On the 27th of February, 1996, Game Freak released Pokemon Red and Green in Japan for the Game Boy. Inspired by creator Satoshi Tajiri’s childhood memories of collecting bugs, he wanted to make a game where children could still experience exploring, collecting and befriending creatures. The game was a huge success in Japan, and though it took two and a half years to be released in the United States, the games spawned a franchise that would endure for the next two decades, spawning comics, games, television, trading card games, and even a live stage show. (No, really. There was a live Pokemon stage show. It toured the United States in 2000.)
This month, Pokemon will turn 20. Many of us played the games as children, traded cards and creatures, we knew the theme song for the anime as well as we knew anything else. (Try it. Tell someone today in their mid twenties that you want to be the very best, and see if they start humming.) We have watched the franchise grow and evolve alongside ourselves. Pokemon has become more than a game, or an anime, or a series of trading cards. It’s a cultural milestone. All Nippon Airways has a Pokemon jet, and there was a traveling theme park in Nagoya and Taipei. Characters have appeared on everything from Pop Tarts to South Park. Pikachu has been featured in the Macy’s Thanksgiving Day Parade, and the yellow mascot of the series is a household name.
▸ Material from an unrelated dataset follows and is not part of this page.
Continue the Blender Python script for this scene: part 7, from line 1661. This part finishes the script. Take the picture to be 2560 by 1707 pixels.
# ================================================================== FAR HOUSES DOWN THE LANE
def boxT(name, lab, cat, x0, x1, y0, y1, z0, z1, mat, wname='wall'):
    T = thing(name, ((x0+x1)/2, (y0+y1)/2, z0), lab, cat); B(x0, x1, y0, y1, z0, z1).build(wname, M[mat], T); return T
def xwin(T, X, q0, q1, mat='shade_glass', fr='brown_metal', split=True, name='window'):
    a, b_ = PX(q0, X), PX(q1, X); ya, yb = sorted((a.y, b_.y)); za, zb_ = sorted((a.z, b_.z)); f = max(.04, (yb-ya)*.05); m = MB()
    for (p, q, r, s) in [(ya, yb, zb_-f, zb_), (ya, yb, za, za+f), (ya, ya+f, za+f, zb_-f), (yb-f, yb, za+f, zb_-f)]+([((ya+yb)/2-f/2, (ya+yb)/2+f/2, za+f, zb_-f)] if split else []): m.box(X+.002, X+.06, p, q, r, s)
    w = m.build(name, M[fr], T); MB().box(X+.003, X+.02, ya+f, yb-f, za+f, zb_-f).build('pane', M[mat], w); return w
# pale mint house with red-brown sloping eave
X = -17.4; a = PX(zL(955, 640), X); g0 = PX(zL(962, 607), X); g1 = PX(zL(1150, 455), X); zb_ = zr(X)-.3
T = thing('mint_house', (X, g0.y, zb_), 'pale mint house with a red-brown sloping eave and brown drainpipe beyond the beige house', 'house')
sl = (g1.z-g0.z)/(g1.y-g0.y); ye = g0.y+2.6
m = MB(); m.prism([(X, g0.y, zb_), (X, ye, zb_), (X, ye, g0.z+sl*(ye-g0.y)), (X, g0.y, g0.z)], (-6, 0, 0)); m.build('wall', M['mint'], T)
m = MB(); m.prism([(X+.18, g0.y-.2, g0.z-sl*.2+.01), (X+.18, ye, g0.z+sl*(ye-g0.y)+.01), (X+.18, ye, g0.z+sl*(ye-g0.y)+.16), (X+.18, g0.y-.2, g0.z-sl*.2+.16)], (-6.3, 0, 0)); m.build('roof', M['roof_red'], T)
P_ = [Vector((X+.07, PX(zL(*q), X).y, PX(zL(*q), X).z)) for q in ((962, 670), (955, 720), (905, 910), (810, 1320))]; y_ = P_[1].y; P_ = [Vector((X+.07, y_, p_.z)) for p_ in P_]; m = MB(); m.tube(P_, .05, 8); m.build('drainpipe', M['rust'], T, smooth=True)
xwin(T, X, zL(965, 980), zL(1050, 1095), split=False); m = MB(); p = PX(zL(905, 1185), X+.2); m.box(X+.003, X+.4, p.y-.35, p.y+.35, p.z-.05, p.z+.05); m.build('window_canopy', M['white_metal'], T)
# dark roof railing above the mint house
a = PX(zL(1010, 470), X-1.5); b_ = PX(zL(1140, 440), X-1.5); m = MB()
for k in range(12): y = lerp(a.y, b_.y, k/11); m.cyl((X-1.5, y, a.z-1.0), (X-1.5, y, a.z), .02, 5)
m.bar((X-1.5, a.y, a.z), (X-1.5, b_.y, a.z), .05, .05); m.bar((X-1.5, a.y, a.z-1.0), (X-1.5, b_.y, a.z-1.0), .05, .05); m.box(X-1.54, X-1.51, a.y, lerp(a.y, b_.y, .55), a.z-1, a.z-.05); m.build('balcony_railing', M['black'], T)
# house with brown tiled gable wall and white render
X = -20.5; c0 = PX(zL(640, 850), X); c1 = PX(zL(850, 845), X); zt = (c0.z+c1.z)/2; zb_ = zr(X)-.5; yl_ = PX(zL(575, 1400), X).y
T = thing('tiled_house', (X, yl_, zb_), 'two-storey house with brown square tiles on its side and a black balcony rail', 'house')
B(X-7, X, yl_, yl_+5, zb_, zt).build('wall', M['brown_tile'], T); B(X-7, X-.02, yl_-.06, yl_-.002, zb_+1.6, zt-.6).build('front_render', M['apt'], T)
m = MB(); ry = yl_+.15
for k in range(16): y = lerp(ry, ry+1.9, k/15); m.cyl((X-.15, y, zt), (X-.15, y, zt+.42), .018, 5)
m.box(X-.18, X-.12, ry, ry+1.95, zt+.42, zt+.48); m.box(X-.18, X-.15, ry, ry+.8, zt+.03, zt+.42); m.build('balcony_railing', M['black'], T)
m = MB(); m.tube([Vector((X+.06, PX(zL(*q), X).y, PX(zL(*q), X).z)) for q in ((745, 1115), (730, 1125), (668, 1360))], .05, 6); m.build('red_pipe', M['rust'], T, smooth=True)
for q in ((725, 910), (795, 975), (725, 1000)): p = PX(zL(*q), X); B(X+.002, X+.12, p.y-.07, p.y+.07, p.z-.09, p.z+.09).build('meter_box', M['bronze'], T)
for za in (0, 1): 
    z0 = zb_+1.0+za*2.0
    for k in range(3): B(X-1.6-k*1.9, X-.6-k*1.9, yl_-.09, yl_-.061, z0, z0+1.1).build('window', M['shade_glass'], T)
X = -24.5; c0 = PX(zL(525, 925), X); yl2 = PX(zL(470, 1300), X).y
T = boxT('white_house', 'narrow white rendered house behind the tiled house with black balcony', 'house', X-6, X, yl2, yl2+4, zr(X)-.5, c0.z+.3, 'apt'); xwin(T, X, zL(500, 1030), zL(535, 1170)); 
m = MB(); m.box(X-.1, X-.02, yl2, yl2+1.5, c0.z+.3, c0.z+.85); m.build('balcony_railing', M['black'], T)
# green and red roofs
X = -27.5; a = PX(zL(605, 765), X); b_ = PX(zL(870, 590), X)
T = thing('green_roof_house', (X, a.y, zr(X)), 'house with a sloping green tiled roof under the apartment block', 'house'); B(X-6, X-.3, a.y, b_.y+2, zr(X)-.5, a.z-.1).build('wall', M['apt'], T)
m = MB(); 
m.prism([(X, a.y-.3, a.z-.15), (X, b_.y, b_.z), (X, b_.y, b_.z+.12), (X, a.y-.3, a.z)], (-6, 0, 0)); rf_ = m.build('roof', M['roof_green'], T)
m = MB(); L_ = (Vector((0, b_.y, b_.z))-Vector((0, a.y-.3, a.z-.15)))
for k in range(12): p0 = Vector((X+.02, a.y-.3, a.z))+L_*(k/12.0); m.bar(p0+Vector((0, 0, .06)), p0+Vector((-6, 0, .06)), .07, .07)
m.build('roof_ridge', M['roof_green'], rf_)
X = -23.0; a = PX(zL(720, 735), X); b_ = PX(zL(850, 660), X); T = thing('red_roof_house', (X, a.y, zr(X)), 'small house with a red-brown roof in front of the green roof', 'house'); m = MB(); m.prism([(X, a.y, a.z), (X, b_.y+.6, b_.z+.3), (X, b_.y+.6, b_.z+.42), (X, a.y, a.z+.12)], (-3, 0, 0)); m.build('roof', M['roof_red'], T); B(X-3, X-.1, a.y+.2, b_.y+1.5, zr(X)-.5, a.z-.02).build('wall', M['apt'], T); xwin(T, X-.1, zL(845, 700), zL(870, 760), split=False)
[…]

This year, Pokemon even has a Super Bowl ad, reminding the world what they felt when they first picked up the game, “I can do that.” Because anything you see, you can do. The ad recaptures some of the hope, and companionship, that Pokemon has to offer.
Pokemon arrived in the states in 1998, when I was in grade school, and it immediately took over the world as I knew it. The anime was on after school cartoon blocks, everyone I knew was talking about the games, trading caught Pokemon between Red and Blue versions. This was before the internet was prevalent, so I only ever heard rumors of the Japan only Green, what we in America were missing out on. And rumors abounded. Secret evolutions, how to get Mew, stories about haunted houses and abandoned trucks and Lavender town were swapped on playgrounds before there were forums. Friendships were made and broken over link cables. You could wake up, get out of your Pokemon themed bedding, dress in a Pokemon t-shirt, eat your Pokemon themed Pop Tart or cereal for breakfast while watching the Pokemon anime, and take your Pokemon backpack to school with your Pokemon binders, lunchbox, notebook, pencils, and play the trading card game or trade your Pokemon on the play yard. There is no comparison today to the sheer cultural prevalence of Pokemon in the early years.
In a way, it’s interesting to see something so many of us grew up with celebrate two decades. It’s a visceral reminder of how old we have grown. And how much we have grown up. The main games have made it through four generations of handheld consoles, grown up with their fans (though I note Ash Ketchum has not aged a day since the late nineties) and built whole communities both on and off-line. There have been Pokemon weddings, graduation parties, too many birthdays to count. Twitch Plays Pokemon spawned memes, studies, academic papers and imitators alike. After they defeated the Elite Four and the League Champion through crowds and community effort, despite the chaos and anarchy, they pulled through. Twitch then watched a goldfish play Pokemon Red by way of its swimming pattern mapped to button presses.
Strange though it may be, it’s something to be celebrated, two decades of collecting monsters, controversies, celebrations of community and friendship and connecting. Even if the anniversary reminds me that there are people walking this earth today who have never lived in a world without Pokemon.